Kasus dibatalkannya hasil putaran pertama pemilu presiden di Rumania oleh Mahkamah Konstitusi menjadi ilustrasi nyata rentannya demokrasi digital saat ini, sesuatu yang sangat relevan bagi Indonesia dan negara demokratis lainnya di era serangan siber global. Insiden di Rumania memperlihatkan evolusi bentuk ancaman siber: dari sekadar kejahatan digital biasa menjadi alat ampuh bagi aktor negara asing untuk merusak pilar-pilar demokrasi, termasuk pelaksanaan pemilu yang bebas dan adil.
Dari hasil penelusuran intelijen, pembatalan pemilu di Rumania terjadi karena serangan bertingkat yang tidak hanya menyerang infrastruktur sistem digital pemilu tetapi juga membanjiri ruang publik dengan informasi palsu. Strategi gabungan tersebut, yang dikenal sebagai serangan hybrid, telah membuka mata banyak negara akan kompleksitas tantangan keamanan baru.
Modus-modus Serangan Hybrid pada Pemilu Rumania
1. Serangan Siber Skala Besar ke Sistem Kritis
Badan Intelijen Rumania membuktikan adanya lebih dari 85.000 percobaan serangan ke server dan sistem teknologi informasi yang menjadi tulang punggung penyelenggaraan pemilihan. Targetnya jelas, mulai dari basis data pemilih, sistem penghitungan suara, hingga situs resmi komisi pemilu. Koordinasi dan sumber daya sebesar ini hampir mustahil dilakukan kecuali oleh pihak yang mendapat dukungan negara asing.

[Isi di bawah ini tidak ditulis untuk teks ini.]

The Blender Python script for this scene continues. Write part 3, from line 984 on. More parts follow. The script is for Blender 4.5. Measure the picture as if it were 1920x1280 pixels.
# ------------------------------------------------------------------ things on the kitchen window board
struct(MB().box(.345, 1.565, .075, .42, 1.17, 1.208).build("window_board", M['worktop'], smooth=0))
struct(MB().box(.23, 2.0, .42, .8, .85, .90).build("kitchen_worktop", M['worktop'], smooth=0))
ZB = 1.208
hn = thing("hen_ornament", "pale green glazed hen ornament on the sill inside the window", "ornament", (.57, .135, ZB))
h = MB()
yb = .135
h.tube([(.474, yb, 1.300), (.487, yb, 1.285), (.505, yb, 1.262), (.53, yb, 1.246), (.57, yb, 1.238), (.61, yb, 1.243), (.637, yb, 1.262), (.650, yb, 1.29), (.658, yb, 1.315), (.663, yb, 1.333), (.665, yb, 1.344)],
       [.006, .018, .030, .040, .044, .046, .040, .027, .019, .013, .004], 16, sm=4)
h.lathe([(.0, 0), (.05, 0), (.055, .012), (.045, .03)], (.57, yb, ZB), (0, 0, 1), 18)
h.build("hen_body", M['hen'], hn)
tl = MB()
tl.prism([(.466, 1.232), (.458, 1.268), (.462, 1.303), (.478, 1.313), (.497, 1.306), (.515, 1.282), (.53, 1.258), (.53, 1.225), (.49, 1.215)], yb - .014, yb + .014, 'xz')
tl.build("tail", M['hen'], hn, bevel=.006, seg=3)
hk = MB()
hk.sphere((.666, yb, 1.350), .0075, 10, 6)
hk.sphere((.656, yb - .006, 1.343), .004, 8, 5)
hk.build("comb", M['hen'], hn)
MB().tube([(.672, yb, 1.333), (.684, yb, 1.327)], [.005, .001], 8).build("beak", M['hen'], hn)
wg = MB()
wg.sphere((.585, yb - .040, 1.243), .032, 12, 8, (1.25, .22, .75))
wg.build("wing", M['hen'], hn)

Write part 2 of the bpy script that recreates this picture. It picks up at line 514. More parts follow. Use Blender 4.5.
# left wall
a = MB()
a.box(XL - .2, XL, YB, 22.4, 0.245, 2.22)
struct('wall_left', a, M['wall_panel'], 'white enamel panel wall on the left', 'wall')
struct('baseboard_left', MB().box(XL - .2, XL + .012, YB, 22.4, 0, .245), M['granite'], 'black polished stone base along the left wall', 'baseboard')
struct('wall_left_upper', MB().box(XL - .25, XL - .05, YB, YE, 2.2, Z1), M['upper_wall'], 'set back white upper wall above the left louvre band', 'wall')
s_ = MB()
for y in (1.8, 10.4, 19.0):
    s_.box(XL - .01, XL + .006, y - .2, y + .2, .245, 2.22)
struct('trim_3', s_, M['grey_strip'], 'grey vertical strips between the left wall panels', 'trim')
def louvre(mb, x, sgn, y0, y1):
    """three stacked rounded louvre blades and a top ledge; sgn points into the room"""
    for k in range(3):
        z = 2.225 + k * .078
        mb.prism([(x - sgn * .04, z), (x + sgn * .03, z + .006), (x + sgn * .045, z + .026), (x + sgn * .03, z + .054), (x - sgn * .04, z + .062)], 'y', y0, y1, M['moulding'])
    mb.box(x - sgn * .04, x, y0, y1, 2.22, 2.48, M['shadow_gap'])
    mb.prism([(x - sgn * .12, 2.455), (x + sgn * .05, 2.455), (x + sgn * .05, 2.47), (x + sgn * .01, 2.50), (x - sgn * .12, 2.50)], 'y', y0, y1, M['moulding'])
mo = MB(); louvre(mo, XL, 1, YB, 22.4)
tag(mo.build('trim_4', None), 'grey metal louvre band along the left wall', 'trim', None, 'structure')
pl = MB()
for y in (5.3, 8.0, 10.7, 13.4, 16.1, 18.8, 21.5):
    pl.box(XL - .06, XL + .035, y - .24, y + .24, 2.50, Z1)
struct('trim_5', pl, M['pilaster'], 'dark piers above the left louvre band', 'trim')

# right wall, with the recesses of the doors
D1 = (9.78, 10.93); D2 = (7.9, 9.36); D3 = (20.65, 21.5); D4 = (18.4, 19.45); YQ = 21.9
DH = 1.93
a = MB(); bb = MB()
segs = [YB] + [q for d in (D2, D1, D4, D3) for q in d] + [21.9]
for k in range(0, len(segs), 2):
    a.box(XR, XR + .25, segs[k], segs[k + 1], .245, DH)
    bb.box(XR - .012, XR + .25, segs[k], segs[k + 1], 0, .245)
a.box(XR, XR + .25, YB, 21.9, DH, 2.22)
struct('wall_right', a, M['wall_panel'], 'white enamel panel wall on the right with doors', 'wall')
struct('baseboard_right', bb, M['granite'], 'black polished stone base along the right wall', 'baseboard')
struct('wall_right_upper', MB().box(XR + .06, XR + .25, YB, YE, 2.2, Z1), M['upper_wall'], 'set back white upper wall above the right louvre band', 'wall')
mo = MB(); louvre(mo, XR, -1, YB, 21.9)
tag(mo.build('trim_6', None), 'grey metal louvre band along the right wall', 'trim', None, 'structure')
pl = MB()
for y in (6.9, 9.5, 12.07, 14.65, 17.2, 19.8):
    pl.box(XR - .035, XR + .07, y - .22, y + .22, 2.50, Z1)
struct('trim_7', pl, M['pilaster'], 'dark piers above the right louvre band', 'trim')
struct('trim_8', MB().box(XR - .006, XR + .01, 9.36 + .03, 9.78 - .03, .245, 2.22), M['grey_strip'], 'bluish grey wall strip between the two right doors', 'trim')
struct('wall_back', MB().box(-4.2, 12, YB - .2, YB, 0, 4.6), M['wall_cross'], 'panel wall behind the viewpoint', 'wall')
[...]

2. Disinformasi Terstruktur Menggiring Opini
Laporan-laporan setempat menyebutkan adanya operasi disinformasi dengan dukungan dana asing yang masif, khususnya dari Rusia. Informasi tidak benar disebarkan di media sosial seperti TikTok dan Telegram, menguntungkan kandidat tertentu yang condong ke arah Moskow. Influencer dan akun-akun bayaran dionyong untuk mengangkat narasi-narasi yang memecah belah dan menipu pemilih, sementara pendanaan gelap memperkuat penetrasi pesan-pesan palsu.
Mahkamah Konstitusi akhirnya menilai bahwa manipulasi hasil pemilu melalui jalur digital dan opini publik telah menghancurkan azas legalitas penyelenggaraan demokrasi. Keputusan untuk membatalkan hasil final adalah respons tegas demi menegakkan kebenaran dan keadilan pemilu.
Pembelajaran Vital bagi Demokrasi Indonesia
Situasi yang dialami Rumania adalah cerminan nyata untuk Indonesia, di mana arsitektur digital dan ruang maya nasional masih banyak celah. Di tengah pesatnya adopsi teknologi, pemilu Indonesia rawan dijadikan sasaran, bukan lagi semata-mata untuk penipuan finansial, melainkan sebagai operasi strategis yang membahayakan ketahanan negara.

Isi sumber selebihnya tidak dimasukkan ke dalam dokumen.